23 Sep Our Final Yard Sale

Last Saturday, Jill and I held our final yard sale. I say “final” because I don’t want to do it anymore. Actually, the selling is fun. What I don’t want to do is store the stuff we sell. For years we accumulated — in our basement — things of interest, but not necessarily things we could use. We’d buy them cheap at auctions, flea markets, and yard sales and tell ourselves that we could always sell them at our own yard sale if these things weren’t quite right for our house. Buying stuff speculatively and storing stuff long term has been easy because we have a huge, and dry, basement (1400 square feet).

Recently a friend, on walking through our basement, said, “I think you guys are on the hoarder’s spectrum.” He was joking but also kind of right. Since returning from my From Our House to Animal House book tour in August, after living in my camper van for four months, I’ve felt a pressing need to slim down in every way: get rid of the extra 20 pounds around my waist (I gained 10 of them this summer), get out of debt, and get rid of all the junk in our house. Mind you, because we live in such a cabinet of curiosities, this house will never look spare. But there is a lot we could unload. I’ve got a room full of stuff I’ve been meaning (for years) to put on eBay, for instance.

Here’s the thing about re-selling that most people seem to forget: you can make good money at a well-managed yard sale, but you can never make back the money you’ve invested in all the things you are trying to unload, even the stuff you got cheaply. Why? Nobody coming to a yard sale expects to pay anywhere near retail for your stuff, no matter how lovely and unique your stuff may be. In an antiques store, sure, you can put any price you like. But out there on the street, you’ve got to be realistic. So, yes, Jill and I made good money at our yard sale, but it took us two weeks to prepare for it (pricing items in advance is a big help and will sell many more items) and some really nice things we nearly gave away.

By the way: never try to flat-out give away stuff at a yard sale. Almost nobody wants a give-away because a give-away, from the start, has no value. And it defeats the fun of a yard sale, which is the bargaining and final triumph of walking away with a Deal. We donate whatever doesn’t sell. The truly junky stuff we put in the alley and it’s almost always gone by the morning. (Baltimore alleys –and their scavenger culture — are an interesting world unto themselves.)

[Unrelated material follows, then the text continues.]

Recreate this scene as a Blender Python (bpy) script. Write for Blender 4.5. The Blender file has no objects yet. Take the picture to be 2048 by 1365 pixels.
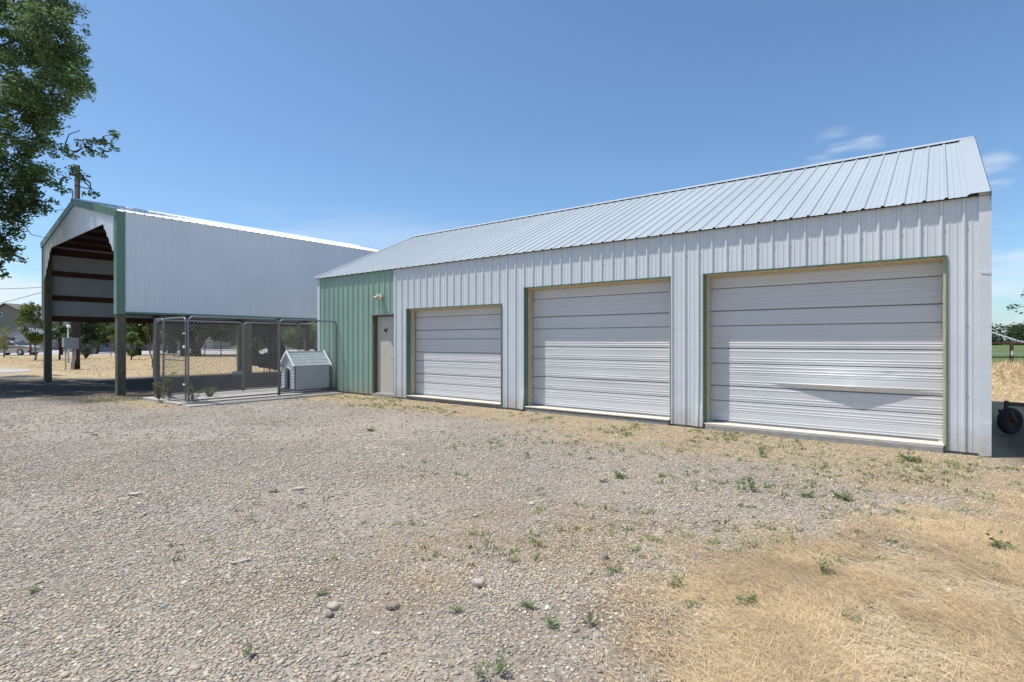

Jill feels some sadness at leaving the yard-sale business. She loves to wheel and deal. I’ve noticed that she also loves to catalog and price the items. It appears to be very gratifying work for her, probably because it sets the world in a certain order. Just yesterday we tested our resolve by going to a flea market. Remarkably, we came away with only a few small items. In our old mode, we might have loaded up the van.

“Never say never,” Jill has cautioned me. I know we will one day be sorely tested by a to-die-for bargain that we’ll know we could sell at a tidy profit at a yard sale. The question I will pose to Jill at that moment might go something like this: Do we really want to lug this home, store it, and then gather more stuff to make a yard sale worth the trouble, all the while burning up hours of our time hauling and storing and then repairing and pricing all that junk when instead we could hop in the camper van and head for the beach? I ask you, my dear, which seems the better use of our precious time?